> OBJECTIVE: Count how many lines in the material below hold the word "Measure"; the reply is that number alone.

> EXERCISE MATERIALS:
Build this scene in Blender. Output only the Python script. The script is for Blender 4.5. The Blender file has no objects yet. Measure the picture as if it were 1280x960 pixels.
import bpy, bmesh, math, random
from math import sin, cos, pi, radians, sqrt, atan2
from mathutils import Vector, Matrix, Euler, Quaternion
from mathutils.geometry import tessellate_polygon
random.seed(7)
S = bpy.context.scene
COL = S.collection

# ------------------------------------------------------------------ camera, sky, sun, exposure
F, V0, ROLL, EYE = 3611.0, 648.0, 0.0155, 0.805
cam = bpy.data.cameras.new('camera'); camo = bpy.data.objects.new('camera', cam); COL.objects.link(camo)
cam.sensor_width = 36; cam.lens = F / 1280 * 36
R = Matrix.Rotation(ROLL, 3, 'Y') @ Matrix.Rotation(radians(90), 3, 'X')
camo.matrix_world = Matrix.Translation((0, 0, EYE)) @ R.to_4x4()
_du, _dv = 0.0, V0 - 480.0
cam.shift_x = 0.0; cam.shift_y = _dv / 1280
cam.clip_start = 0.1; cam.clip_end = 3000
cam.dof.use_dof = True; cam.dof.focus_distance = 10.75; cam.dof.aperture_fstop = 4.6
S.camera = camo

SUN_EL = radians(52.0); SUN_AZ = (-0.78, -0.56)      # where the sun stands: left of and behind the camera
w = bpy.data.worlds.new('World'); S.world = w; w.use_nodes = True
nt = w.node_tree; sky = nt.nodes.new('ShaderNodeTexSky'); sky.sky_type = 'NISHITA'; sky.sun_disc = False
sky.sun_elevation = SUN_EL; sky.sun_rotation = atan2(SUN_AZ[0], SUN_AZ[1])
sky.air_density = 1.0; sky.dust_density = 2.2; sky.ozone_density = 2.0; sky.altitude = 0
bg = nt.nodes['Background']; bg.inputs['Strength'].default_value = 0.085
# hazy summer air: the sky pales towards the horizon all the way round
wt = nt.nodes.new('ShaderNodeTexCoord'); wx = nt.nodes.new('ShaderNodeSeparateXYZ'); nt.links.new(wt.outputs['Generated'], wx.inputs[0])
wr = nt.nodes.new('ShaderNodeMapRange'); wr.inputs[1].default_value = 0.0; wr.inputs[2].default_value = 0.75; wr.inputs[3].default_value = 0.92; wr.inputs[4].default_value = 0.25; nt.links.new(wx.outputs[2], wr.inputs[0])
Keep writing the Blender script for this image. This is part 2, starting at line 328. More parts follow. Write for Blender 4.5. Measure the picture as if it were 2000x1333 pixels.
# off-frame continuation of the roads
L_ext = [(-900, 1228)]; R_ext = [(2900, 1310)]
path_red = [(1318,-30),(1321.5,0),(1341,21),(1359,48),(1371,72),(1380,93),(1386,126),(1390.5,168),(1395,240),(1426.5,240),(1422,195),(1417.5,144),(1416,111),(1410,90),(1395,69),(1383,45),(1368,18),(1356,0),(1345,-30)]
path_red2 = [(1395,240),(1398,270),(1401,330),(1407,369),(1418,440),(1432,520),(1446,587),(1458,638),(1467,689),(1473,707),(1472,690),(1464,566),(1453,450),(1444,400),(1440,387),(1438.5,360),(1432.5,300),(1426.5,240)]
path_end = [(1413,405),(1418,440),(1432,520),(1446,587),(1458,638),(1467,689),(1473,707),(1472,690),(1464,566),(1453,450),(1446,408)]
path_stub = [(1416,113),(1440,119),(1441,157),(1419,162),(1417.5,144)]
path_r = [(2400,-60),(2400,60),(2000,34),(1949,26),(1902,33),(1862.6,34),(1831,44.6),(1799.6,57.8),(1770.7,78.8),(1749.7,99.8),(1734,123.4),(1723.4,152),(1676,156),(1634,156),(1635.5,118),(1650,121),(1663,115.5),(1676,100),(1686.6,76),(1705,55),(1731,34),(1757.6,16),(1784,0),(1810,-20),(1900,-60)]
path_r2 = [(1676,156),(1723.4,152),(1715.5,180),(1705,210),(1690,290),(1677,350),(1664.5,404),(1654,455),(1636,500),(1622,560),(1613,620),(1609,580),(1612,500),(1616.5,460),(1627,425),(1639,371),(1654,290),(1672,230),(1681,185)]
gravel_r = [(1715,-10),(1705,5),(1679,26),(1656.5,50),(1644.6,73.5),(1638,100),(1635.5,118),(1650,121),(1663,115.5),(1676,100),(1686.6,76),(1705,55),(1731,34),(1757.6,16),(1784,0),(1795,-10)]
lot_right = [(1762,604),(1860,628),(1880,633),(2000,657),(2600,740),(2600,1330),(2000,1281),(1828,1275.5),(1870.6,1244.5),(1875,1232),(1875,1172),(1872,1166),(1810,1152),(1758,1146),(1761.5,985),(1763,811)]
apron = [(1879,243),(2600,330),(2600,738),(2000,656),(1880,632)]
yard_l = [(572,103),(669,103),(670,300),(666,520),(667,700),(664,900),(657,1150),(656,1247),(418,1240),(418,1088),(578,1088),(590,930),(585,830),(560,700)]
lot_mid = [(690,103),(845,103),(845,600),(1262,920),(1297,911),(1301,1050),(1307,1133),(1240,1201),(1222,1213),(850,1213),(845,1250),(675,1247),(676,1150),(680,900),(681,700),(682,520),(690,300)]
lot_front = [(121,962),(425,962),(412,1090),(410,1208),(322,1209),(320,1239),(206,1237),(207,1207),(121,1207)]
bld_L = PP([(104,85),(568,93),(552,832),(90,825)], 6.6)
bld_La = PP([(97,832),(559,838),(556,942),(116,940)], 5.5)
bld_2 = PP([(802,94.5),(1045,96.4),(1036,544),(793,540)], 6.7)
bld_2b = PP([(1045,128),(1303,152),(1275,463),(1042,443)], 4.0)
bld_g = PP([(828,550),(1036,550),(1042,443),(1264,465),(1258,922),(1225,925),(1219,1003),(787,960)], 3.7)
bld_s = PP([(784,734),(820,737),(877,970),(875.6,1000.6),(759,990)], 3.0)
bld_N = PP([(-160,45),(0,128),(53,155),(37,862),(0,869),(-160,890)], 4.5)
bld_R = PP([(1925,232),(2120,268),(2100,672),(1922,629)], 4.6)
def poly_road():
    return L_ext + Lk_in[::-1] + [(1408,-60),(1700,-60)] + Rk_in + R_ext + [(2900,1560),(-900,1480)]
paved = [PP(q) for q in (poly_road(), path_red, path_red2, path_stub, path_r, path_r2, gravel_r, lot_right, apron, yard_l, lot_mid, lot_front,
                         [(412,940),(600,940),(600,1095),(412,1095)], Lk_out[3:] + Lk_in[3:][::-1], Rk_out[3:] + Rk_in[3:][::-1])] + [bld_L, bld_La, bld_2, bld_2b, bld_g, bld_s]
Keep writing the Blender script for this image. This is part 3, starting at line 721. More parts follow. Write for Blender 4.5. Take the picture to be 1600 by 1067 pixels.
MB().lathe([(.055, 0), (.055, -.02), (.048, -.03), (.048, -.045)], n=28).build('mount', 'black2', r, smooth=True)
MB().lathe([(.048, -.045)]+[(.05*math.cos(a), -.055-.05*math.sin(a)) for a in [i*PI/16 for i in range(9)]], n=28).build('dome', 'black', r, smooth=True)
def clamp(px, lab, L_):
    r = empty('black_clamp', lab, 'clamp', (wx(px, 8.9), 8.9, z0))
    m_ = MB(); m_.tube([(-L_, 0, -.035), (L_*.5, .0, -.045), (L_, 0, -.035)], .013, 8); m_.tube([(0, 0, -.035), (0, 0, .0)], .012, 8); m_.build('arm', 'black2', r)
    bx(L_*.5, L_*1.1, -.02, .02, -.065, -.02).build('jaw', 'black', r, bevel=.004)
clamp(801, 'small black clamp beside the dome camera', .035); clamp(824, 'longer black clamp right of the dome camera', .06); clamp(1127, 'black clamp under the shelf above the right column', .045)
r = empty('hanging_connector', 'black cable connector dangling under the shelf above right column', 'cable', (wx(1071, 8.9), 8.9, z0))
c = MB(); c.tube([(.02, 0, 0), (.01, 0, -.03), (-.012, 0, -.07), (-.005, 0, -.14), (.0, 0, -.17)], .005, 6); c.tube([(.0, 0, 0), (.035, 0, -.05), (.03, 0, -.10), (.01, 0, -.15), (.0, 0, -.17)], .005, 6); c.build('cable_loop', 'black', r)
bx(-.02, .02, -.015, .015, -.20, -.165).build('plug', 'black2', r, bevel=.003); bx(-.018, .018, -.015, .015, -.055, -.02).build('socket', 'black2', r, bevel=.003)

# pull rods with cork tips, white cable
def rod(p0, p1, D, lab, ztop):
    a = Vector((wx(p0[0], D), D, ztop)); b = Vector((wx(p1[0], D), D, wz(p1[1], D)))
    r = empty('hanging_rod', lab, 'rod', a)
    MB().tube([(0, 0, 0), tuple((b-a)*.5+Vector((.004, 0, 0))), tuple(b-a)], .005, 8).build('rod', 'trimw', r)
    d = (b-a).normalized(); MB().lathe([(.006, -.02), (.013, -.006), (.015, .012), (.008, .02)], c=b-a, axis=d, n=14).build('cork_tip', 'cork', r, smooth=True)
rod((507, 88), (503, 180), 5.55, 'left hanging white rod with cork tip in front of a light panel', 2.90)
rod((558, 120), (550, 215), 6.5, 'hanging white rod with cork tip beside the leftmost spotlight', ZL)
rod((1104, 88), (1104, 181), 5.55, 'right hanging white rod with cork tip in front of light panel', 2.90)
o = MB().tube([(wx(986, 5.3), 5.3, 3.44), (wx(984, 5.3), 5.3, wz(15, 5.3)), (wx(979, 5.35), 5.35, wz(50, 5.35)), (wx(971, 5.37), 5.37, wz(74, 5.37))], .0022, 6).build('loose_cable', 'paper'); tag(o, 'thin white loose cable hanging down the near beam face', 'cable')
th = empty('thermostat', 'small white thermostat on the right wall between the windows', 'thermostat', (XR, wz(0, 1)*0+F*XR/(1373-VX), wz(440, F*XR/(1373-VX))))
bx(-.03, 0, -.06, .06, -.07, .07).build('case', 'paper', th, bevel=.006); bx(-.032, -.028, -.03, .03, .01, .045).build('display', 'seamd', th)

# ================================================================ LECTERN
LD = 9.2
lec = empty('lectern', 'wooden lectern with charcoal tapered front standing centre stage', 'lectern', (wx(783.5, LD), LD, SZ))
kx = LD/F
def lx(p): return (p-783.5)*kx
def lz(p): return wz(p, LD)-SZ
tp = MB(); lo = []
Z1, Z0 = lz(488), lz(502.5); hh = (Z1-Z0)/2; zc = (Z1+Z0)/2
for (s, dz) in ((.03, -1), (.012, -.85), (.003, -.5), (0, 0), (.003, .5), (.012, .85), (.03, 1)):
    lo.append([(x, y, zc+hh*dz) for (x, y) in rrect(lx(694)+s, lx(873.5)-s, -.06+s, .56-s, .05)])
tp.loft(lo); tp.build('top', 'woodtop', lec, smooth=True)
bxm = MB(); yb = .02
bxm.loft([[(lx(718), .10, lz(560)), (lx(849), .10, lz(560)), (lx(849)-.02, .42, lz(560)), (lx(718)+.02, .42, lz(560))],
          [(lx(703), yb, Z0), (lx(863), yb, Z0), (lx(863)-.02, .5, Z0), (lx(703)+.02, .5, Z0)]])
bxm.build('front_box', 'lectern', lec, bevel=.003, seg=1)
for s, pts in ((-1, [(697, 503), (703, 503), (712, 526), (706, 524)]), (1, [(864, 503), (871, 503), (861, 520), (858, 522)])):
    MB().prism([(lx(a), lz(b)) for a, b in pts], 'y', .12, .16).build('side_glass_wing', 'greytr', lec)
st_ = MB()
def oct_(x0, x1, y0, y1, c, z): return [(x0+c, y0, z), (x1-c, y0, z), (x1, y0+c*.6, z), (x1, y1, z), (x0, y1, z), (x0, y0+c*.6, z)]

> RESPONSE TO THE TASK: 2